━━ Information provided

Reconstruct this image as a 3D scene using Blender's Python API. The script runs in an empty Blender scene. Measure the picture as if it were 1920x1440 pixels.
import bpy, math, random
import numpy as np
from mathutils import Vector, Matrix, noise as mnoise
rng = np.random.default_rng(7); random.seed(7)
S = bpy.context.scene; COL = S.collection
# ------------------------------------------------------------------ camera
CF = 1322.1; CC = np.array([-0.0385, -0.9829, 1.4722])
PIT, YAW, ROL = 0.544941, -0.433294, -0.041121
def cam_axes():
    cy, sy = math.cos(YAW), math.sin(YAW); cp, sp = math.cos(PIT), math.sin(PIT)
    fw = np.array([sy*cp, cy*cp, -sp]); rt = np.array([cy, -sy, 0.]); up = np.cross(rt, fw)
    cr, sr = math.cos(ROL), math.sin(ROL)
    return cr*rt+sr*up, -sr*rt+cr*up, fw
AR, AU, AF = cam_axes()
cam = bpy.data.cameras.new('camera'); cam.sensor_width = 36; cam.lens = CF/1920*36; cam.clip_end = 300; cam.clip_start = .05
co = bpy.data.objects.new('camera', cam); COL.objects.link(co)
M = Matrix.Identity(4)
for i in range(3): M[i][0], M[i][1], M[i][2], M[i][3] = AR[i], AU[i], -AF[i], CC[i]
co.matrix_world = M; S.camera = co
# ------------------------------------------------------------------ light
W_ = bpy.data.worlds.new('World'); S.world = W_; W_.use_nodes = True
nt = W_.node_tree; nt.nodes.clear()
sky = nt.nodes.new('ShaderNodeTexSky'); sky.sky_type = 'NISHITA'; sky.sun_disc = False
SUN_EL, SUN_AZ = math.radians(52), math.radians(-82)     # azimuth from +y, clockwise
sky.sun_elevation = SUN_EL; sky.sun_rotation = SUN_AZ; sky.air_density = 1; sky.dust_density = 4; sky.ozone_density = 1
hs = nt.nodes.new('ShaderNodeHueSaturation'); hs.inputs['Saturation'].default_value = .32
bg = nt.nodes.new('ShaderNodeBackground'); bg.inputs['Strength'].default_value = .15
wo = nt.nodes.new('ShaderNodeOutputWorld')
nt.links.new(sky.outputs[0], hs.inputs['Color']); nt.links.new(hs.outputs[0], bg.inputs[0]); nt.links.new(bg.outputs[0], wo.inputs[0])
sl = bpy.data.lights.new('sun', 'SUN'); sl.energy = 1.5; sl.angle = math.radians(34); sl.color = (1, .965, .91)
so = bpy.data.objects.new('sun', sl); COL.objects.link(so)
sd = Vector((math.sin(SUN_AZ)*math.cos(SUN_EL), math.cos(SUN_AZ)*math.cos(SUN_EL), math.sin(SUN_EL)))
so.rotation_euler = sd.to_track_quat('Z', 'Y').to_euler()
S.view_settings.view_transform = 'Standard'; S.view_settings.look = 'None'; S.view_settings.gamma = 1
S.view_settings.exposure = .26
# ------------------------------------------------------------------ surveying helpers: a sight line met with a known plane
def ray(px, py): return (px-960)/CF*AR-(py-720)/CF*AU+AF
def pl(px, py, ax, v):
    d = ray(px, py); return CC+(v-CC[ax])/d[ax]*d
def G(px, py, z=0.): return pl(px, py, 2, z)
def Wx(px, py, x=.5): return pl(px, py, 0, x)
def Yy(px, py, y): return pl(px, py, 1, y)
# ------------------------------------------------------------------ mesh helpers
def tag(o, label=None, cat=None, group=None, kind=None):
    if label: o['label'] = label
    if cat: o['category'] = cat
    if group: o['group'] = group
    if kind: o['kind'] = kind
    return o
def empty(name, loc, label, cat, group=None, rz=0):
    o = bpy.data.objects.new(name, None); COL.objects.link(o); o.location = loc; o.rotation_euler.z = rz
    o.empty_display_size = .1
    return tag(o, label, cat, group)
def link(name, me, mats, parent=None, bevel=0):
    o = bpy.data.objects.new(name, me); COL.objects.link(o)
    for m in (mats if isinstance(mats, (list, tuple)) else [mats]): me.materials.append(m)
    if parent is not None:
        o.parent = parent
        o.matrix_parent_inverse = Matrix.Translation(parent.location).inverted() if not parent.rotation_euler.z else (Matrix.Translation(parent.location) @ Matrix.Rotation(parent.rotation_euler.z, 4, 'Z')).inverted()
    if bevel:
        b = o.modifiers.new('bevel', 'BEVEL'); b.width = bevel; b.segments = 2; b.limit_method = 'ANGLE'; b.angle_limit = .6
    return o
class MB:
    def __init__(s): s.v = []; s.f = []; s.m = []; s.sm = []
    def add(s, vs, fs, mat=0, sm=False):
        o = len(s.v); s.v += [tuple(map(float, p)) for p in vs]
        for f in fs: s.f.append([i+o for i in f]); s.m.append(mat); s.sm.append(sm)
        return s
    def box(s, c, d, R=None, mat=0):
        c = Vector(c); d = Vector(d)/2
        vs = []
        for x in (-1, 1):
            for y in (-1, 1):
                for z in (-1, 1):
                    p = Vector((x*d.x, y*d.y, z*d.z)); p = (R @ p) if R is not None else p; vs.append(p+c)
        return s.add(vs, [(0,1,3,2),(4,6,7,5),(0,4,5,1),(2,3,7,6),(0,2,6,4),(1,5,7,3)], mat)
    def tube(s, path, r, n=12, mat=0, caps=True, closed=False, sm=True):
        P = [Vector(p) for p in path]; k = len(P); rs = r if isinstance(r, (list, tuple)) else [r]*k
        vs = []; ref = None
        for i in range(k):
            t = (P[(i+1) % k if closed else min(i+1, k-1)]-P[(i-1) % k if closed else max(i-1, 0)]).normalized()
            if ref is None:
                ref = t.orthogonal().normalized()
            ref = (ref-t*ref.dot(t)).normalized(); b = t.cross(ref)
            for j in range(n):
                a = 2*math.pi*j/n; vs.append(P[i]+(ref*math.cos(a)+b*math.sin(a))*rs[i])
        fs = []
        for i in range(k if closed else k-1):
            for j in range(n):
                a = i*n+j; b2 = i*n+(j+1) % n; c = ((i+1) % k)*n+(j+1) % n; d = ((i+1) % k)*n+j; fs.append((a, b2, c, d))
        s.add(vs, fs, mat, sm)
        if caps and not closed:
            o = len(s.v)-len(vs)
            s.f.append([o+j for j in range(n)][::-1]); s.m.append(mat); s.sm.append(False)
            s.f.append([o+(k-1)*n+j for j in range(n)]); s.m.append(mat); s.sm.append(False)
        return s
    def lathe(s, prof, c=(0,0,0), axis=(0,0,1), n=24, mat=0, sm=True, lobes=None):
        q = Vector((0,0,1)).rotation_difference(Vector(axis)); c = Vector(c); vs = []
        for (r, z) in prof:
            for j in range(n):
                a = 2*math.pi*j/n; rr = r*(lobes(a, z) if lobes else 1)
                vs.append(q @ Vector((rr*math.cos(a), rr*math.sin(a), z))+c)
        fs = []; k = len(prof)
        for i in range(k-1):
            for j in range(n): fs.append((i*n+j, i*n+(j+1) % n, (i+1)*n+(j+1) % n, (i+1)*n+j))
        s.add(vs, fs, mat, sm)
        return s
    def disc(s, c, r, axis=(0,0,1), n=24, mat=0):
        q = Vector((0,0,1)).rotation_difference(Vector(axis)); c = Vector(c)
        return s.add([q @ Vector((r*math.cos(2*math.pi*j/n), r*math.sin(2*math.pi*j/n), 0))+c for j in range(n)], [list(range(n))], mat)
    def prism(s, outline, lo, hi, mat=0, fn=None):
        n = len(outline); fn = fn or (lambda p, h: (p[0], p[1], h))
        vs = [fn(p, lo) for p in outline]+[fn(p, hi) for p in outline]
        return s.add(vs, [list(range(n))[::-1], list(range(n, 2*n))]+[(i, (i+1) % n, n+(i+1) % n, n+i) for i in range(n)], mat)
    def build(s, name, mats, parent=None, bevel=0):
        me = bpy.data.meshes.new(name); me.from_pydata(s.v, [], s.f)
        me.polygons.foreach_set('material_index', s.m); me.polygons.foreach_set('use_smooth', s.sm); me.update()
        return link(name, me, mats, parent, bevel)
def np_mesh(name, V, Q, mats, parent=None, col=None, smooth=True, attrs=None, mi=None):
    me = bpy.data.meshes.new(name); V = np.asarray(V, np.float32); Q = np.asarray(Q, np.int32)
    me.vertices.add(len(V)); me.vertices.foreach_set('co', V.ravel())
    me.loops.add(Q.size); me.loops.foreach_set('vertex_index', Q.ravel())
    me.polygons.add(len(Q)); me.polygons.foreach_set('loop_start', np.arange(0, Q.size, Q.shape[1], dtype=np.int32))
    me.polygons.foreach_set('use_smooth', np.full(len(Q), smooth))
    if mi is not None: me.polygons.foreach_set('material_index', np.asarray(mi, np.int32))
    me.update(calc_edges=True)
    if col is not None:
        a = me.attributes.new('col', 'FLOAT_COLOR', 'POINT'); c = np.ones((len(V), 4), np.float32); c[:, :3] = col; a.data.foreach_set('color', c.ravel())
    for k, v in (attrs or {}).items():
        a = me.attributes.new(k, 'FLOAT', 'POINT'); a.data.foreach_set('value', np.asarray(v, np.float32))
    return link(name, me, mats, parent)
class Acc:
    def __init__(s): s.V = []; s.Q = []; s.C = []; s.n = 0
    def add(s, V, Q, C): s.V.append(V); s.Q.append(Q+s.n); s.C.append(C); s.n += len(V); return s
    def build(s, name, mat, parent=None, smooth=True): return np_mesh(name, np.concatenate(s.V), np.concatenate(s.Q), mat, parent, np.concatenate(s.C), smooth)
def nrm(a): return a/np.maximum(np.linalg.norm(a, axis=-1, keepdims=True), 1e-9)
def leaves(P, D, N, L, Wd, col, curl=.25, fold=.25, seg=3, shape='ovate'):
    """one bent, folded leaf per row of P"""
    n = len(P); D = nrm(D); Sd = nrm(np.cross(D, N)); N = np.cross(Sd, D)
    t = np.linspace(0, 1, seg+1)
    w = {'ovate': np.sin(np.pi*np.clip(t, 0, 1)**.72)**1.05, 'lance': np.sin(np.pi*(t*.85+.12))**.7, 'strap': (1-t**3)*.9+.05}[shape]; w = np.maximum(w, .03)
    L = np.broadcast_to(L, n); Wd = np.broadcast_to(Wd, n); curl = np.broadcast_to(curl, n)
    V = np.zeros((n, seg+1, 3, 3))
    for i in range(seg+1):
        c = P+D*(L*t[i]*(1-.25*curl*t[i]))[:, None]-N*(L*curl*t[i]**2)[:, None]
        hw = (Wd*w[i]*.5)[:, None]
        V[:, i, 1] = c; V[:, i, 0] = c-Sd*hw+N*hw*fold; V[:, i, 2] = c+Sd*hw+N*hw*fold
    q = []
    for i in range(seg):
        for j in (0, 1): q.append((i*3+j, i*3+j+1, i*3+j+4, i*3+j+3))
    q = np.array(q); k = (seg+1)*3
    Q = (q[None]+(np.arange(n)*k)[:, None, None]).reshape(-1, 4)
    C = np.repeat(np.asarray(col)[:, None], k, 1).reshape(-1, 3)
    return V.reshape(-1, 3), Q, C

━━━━

■ Stated exercise ■
Go through the listing above and pull out each line containing the word "scene".

■ Output for this exercise ■
Reconstruct this image as a 3D scene using Blender's Python API. The script runs in an empty Blender scene. Measure the picture as if it were 1920x1440 pixels.
S = bpy.context.scene; COL = S.collection